Break the cheddar into chunks, and puree all of the ingredients thoroughly until completely smooth. Transfer to small saucepan and heat, stirring occasionally, just to warm it through.

To make an almost-instant mac and cheese, toss one batch of sauce with about 1 pound of cooked pasta and serve immediately.

Makes About 3 Cups

Printable Recipe

Finally, because a recipe is a terrible thing to waste, I feel duty bound to share my approach to the famed aligot. Take my word though, it’s no mere variation on mashed potatoes; these spuds are far richer than any mere mashers could hope to be, even in the hands of Paula Deen.
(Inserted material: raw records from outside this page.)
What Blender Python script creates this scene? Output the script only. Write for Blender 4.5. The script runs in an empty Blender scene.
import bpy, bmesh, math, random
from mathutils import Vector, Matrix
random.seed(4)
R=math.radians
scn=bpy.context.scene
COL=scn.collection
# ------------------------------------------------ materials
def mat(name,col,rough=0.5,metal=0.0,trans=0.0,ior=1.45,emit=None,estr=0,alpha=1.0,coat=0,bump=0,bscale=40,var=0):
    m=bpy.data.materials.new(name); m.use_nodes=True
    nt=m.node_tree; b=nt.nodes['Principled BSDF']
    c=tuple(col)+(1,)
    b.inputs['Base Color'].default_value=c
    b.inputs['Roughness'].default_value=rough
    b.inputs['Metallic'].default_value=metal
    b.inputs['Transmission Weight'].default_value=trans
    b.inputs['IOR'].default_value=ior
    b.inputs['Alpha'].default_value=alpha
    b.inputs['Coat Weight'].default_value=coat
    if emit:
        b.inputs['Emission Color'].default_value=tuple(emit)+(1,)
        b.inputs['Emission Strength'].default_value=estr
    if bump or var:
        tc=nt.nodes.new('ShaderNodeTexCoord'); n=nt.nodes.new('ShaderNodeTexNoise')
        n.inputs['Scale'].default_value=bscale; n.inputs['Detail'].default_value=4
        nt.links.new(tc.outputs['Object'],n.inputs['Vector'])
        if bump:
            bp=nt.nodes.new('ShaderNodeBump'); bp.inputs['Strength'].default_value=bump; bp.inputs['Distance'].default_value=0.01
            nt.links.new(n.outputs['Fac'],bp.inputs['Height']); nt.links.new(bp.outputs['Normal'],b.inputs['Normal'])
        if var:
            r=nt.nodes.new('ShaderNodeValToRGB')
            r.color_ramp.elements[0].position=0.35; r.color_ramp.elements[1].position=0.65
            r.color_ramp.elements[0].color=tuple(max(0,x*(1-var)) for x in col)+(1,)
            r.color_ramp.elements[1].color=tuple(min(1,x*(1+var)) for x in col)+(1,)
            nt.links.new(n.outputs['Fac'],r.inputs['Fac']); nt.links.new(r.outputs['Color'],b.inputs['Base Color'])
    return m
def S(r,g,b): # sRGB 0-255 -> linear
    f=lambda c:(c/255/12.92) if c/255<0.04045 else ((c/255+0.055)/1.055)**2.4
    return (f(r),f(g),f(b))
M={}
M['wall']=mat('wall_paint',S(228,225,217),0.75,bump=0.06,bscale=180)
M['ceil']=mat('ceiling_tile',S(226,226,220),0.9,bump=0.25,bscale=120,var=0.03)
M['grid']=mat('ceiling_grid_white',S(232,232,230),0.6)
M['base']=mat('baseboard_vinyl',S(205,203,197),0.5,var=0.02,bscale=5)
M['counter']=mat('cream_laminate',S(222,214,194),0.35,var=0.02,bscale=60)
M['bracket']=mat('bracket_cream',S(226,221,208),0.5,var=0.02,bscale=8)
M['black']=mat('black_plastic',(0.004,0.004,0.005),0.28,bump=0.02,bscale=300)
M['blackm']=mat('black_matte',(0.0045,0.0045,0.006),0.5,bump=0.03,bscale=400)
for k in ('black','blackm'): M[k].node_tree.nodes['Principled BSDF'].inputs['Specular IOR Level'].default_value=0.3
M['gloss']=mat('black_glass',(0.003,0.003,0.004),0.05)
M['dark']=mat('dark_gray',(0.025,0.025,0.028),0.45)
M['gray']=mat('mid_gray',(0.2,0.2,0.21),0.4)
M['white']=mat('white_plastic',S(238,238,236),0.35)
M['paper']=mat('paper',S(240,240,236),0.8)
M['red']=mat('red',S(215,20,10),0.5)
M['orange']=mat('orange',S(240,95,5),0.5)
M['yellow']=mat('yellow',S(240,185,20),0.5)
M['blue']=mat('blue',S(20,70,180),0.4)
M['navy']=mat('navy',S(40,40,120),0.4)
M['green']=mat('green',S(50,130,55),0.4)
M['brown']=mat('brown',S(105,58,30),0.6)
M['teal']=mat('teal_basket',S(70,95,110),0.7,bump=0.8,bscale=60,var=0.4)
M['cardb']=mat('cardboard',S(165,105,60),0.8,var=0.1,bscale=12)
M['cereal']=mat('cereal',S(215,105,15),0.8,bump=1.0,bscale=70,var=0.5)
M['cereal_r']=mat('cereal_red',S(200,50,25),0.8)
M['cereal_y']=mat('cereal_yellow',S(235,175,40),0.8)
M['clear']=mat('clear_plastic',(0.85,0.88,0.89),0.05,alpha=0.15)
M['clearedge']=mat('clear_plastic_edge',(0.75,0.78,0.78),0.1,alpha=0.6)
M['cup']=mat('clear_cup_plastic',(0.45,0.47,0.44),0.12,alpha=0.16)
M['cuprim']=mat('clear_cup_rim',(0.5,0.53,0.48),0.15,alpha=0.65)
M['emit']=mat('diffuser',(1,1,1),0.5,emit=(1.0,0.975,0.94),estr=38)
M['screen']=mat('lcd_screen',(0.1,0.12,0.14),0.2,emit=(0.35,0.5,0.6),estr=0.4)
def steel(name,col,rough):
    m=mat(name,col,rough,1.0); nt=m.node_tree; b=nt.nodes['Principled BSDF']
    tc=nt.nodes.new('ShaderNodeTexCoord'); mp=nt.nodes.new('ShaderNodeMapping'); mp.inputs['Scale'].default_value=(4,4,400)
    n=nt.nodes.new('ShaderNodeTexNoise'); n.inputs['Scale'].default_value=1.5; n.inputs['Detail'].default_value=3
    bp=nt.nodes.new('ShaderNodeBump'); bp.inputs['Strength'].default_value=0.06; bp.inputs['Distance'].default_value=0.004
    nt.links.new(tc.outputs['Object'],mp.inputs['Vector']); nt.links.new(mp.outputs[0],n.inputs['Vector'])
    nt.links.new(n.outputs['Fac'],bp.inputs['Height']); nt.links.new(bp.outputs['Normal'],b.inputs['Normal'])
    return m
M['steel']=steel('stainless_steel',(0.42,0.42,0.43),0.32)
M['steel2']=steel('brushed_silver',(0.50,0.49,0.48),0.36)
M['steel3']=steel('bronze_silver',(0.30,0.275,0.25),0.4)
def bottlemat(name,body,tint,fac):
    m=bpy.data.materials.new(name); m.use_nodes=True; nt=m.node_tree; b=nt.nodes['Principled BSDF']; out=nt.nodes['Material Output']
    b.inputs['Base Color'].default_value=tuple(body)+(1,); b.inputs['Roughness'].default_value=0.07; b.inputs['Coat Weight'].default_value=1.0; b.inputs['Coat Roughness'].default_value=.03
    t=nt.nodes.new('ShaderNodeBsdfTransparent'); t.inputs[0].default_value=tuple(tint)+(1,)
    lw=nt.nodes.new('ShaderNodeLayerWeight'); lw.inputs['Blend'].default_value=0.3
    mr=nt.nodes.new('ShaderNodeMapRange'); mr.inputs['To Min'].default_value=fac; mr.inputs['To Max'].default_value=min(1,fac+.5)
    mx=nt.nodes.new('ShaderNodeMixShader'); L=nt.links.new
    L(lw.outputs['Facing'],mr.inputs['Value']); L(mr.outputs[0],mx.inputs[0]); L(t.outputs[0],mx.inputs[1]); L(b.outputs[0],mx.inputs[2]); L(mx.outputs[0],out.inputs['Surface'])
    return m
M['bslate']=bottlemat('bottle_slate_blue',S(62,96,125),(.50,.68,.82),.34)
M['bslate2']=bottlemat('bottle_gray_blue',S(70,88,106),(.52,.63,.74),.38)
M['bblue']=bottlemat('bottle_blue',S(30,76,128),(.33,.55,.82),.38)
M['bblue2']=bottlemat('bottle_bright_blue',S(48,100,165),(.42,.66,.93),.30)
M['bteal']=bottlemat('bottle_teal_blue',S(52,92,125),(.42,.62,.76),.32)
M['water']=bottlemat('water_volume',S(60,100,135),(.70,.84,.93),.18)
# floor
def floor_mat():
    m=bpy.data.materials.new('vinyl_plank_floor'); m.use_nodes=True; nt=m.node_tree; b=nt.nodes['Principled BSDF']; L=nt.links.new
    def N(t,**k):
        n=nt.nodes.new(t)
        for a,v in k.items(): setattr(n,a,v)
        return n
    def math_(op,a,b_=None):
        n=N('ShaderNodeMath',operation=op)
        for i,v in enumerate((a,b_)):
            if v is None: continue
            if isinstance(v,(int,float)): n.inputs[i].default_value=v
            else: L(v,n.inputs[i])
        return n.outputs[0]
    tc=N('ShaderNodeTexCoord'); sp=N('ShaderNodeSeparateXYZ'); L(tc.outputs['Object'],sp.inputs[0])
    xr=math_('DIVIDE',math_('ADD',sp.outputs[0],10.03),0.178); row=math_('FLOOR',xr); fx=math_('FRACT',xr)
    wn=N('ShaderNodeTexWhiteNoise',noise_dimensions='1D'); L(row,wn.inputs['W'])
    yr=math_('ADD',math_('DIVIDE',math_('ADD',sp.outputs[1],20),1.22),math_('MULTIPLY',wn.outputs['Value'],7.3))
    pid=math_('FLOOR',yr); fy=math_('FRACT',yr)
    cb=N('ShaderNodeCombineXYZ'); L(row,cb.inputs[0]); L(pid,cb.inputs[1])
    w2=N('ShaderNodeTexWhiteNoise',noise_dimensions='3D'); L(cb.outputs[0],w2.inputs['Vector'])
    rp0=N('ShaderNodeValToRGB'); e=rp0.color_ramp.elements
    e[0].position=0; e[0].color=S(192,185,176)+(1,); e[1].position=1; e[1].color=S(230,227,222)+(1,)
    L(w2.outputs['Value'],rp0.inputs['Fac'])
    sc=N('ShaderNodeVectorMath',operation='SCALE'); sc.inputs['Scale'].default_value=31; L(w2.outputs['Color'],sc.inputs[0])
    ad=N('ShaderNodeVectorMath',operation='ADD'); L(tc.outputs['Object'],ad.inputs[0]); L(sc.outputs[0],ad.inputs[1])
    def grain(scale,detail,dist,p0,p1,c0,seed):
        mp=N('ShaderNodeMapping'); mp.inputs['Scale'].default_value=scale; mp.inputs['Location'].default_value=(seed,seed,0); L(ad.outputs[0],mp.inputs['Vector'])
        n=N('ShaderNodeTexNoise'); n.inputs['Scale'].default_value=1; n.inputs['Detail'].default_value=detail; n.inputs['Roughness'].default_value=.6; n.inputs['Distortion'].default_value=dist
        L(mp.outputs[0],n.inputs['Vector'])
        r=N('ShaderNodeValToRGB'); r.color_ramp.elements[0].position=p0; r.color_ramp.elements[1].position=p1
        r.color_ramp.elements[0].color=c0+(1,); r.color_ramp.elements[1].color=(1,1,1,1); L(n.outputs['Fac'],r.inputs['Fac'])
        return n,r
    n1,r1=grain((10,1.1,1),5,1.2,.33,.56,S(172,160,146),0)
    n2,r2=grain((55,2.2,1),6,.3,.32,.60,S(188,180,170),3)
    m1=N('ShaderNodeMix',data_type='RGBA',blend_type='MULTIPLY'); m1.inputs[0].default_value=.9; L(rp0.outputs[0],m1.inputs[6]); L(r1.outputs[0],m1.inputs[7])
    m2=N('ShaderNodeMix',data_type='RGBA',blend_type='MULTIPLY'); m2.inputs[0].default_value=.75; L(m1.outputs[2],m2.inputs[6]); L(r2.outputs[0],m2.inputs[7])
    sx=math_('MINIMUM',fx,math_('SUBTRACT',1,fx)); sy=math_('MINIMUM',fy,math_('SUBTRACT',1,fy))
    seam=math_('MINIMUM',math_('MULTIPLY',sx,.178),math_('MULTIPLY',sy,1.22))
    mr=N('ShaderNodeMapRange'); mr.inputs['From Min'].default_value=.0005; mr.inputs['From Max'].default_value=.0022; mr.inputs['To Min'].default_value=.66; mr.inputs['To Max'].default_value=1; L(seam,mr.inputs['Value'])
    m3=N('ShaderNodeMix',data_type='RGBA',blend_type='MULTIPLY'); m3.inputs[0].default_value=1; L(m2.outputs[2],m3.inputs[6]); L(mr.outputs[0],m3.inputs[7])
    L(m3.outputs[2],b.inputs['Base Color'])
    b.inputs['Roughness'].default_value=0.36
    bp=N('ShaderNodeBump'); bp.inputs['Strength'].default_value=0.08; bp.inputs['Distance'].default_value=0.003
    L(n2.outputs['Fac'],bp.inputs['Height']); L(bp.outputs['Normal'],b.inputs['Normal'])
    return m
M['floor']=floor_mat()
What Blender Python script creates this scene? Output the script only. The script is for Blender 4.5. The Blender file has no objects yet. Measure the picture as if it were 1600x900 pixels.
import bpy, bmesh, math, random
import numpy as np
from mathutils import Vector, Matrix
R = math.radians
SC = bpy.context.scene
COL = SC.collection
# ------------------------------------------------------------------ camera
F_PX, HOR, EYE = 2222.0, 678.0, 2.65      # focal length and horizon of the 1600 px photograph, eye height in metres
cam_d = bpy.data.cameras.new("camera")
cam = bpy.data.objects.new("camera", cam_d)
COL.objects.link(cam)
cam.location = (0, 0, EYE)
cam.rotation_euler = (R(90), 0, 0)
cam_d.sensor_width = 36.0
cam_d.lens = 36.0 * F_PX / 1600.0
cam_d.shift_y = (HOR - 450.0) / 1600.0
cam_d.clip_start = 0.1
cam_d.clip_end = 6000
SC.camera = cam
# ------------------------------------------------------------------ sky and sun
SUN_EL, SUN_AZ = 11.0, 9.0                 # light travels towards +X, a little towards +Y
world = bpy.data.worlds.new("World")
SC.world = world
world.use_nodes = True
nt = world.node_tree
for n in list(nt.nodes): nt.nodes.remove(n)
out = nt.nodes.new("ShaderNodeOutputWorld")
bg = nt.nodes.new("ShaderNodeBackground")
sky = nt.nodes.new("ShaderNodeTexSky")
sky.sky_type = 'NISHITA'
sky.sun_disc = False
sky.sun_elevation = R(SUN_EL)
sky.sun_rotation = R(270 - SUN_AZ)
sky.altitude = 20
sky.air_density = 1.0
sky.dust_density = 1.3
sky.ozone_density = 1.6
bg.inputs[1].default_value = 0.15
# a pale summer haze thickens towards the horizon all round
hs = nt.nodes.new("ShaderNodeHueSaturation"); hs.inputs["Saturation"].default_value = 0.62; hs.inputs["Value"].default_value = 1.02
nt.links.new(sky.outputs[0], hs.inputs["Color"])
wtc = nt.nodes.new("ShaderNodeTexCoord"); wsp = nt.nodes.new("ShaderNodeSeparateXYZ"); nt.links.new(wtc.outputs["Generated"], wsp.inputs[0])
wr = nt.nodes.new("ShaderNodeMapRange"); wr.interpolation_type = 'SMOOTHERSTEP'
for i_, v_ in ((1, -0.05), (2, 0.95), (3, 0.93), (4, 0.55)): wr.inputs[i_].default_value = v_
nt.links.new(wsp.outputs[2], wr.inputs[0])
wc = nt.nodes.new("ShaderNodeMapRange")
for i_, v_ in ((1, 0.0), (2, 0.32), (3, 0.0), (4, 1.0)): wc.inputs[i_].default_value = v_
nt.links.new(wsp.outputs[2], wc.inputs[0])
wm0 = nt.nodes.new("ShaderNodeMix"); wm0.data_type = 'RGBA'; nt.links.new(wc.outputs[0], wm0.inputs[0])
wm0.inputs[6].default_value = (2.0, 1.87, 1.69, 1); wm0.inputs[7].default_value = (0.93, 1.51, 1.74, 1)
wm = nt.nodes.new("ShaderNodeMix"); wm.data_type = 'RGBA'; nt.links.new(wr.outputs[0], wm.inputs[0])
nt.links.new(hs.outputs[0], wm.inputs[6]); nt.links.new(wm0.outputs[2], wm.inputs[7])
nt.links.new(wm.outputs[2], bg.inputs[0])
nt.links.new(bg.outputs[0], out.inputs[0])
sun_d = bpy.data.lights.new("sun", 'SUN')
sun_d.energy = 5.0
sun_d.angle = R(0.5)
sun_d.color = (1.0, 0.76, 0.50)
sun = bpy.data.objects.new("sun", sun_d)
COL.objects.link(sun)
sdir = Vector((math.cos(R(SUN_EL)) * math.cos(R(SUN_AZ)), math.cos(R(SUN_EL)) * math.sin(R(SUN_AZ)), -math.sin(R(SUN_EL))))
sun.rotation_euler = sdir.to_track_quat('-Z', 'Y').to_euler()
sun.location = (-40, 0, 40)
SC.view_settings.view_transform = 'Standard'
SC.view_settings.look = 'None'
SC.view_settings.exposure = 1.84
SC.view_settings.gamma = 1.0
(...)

Dole out conservative portions, if you dare…

Aligot

2 Pounds Yukon Gold Potatoes, Peeled and Diced
1 Clove Garlic, Sliced
2 Tablespoons Non-Dairy Margarine
3/4 Pound Emmentaler from Artisan Vegan Cheese (page 32), Diced
1/4 Pound Brie from Artisan Vegan Cheese (page 12), Diced
Salt and Freshly Ground Black Pepper, to Taste
2 – 3 Tablespoons Unsweetened Non-Dairy Milk

Fill a large stock pot with water and toss in the prepared potatoes and garlic. Set over moderate heat and bring to a boil, cooking until the spuds are fork-tender. Drain thoroughly before transferring the cooked potatoes to the bowl of your food processor.* Toss in the margarine and both cheeses, pureeing until smooth. Add salt and pepper to taste, and thin out with non-dairy milk if necessary. Continue processing for an additional minute or two, until silky, ribbon-like strands form when scooped up with a spoon.

Serve immediately while still hot.

*Yes, I did say food processor. This breaks all the known rules of mashed potato-making, but remember, this is aligot, not mashed potatoes. You want them to end up rather sticky, stretchy, and gooey.